X Review

X
Texas, 1979. Hustler Wayne (Martin Henderson) hires a guest house on an isolated farm for a weekend, intending to shoot a porno directed by movie brat RJ (Owen Campbell), starring his girlfriend Maxine (Mia Goth), stripper Bobby-Lynne (Brittany Snow) and Vietnam vet Jackson (Kid Cudi). Misunderstandings lead to a bloodbath.

by Kim Newman |
Published on
Original Title:

X (2022)

Considering that sequels to The Texas Chain Saw Massacre are still being cranked out, writer-director Ti West (The House Of The Devil, The Innkeepers) shows guts in reframing many images from Tobe Hooper’s 1974 classic early in X. Quite a few of his nods are deliberate misdirections and this has more on its mind than power-tool homage. He also evokes other major horrors — especially Psycho and Hooper’s Chain Saw follow-up, Death Trap, aka Eaten Alive — to build background dread while the main characters think they’re in a comical, down-home Boogie Nights.

X

The 1970s was an era when young filmmakers who might have made horror films thought there was mileage in arty dirty movies, and older producers were distracted from young flesh by the prospect of big box office. X has fun with the seamy milieu, showcasing bright performances from Brittany Snow and Mia Goth as would-be sex stars, Jenna Ortega as a porn-curious sound recordist (the real sound design, by Graham Reznick, is excellent), and Martin Henderson as a cowboy-hatted Larry Flynt wannabe.

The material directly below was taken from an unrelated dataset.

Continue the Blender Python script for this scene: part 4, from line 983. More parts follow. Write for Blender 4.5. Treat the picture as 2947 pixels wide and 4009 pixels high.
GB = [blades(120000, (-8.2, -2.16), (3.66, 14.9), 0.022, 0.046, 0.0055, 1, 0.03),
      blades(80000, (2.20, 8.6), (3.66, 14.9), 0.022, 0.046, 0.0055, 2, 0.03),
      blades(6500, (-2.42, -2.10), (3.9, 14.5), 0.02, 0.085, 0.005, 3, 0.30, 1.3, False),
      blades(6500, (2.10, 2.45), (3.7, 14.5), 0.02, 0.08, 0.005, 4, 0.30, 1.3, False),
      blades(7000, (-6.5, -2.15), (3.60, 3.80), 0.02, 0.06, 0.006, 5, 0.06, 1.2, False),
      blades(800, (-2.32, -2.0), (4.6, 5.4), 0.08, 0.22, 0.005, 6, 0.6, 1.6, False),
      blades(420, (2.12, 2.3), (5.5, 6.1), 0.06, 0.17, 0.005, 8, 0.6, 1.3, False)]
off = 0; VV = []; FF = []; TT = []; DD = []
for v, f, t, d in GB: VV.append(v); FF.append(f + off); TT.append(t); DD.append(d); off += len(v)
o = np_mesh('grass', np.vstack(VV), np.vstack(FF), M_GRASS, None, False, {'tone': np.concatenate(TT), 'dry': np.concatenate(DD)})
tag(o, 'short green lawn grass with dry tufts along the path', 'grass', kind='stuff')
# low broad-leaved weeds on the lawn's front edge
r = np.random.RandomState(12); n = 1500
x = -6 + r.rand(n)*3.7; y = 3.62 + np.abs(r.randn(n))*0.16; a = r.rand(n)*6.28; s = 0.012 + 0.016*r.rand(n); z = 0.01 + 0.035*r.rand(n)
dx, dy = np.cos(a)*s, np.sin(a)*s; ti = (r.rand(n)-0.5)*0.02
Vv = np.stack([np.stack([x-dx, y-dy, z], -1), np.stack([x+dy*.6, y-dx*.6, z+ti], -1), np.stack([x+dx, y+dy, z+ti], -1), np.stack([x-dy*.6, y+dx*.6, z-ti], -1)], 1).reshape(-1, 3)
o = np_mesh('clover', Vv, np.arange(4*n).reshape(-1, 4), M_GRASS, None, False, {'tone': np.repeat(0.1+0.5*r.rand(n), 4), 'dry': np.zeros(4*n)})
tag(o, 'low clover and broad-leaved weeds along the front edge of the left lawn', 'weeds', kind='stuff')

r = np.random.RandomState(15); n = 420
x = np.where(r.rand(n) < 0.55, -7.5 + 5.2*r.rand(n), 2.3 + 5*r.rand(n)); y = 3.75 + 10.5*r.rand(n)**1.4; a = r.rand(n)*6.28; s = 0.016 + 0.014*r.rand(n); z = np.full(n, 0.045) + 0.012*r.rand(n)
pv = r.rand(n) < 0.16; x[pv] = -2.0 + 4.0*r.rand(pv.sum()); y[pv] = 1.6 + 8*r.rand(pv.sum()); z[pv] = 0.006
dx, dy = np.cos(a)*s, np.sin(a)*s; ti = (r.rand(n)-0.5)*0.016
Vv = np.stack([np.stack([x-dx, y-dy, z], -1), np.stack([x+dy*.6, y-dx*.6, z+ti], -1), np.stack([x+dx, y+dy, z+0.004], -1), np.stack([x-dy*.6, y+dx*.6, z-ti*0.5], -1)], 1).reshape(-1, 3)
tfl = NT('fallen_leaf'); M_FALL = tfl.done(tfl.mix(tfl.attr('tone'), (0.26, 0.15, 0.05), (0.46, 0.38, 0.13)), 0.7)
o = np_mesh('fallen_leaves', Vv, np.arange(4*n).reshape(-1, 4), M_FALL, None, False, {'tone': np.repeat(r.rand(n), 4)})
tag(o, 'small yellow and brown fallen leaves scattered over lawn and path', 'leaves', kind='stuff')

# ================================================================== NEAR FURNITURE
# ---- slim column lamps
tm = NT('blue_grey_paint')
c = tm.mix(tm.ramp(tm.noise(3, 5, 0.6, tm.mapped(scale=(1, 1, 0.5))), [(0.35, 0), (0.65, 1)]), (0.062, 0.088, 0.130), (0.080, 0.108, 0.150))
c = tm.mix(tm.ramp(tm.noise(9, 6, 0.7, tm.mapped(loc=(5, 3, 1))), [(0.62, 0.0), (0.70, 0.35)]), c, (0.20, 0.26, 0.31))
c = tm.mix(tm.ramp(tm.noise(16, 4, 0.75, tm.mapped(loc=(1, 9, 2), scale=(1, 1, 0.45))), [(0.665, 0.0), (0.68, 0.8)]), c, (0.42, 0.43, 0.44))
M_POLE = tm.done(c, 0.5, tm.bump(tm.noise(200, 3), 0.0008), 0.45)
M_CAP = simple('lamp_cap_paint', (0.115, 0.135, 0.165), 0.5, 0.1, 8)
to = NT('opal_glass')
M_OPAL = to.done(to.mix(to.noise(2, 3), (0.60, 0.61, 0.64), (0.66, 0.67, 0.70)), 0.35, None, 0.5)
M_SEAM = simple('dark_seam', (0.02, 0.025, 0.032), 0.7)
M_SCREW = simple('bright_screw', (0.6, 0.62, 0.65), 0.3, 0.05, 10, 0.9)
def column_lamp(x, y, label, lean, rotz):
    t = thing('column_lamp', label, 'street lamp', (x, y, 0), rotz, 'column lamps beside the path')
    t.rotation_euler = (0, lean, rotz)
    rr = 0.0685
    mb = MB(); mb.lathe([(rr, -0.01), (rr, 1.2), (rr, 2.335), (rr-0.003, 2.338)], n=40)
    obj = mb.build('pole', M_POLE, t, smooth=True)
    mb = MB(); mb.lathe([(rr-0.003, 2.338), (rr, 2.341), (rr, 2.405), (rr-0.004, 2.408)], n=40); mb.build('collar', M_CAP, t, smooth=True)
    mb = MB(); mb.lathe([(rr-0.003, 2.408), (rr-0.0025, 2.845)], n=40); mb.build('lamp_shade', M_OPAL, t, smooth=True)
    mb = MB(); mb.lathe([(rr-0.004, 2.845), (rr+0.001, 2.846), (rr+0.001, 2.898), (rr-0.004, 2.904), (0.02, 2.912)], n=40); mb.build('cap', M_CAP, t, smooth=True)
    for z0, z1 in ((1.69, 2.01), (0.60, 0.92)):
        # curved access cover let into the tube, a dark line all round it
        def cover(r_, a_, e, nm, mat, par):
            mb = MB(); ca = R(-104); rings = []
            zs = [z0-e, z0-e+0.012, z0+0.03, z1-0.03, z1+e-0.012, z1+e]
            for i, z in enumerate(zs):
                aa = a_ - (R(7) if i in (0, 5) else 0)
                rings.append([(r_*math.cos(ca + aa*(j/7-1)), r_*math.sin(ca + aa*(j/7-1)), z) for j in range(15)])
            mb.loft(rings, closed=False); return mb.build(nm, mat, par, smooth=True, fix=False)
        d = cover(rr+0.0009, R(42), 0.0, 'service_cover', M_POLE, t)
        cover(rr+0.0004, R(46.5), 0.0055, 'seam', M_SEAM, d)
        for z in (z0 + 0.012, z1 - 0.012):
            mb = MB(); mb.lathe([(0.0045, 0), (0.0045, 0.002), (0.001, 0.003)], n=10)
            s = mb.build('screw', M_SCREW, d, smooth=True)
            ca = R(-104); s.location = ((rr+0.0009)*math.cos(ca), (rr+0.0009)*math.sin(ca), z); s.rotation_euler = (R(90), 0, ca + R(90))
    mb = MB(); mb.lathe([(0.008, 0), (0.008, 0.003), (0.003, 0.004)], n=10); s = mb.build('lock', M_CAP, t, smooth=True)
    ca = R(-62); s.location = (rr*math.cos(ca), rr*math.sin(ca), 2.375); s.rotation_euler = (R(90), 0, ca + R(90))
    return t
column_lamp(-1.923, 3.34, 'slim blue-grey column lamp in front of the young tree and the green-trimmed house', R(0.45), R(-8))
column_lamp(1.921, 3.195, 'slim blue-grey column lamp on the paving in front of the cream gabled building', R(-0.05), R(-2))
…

When natural and unnatural desires are awakened on the porno shoot and an aged American-gothic farm couple get involved, the horrors go into overdrive, as X races through its second half with eye-opening (and -piercing) shocks and surprises — funny, horrific, and just plain weird. Many who attempt retro horror fall into the trap of simply imitating their favourite films, but Tobe Hooper, George Romero and Brian De Palma were as hung up on French New Wave, Bergman and underground cinema as Hitchcock and Hammer, and West judiciously stirs in these influences. He uses disorienting editing tricks to ratchet tension, but also holds long, cool shots of folks relaxing in nature, unaware of looming threats — a lake scene with Goth and a gator is liable to be much-cited.

West’s frightfilms are playful — a stereotype is inverted as guys wander half-naked to their doom like stereotypical slasher starlets — but run to serious scares. X is a properly satisfying shocker.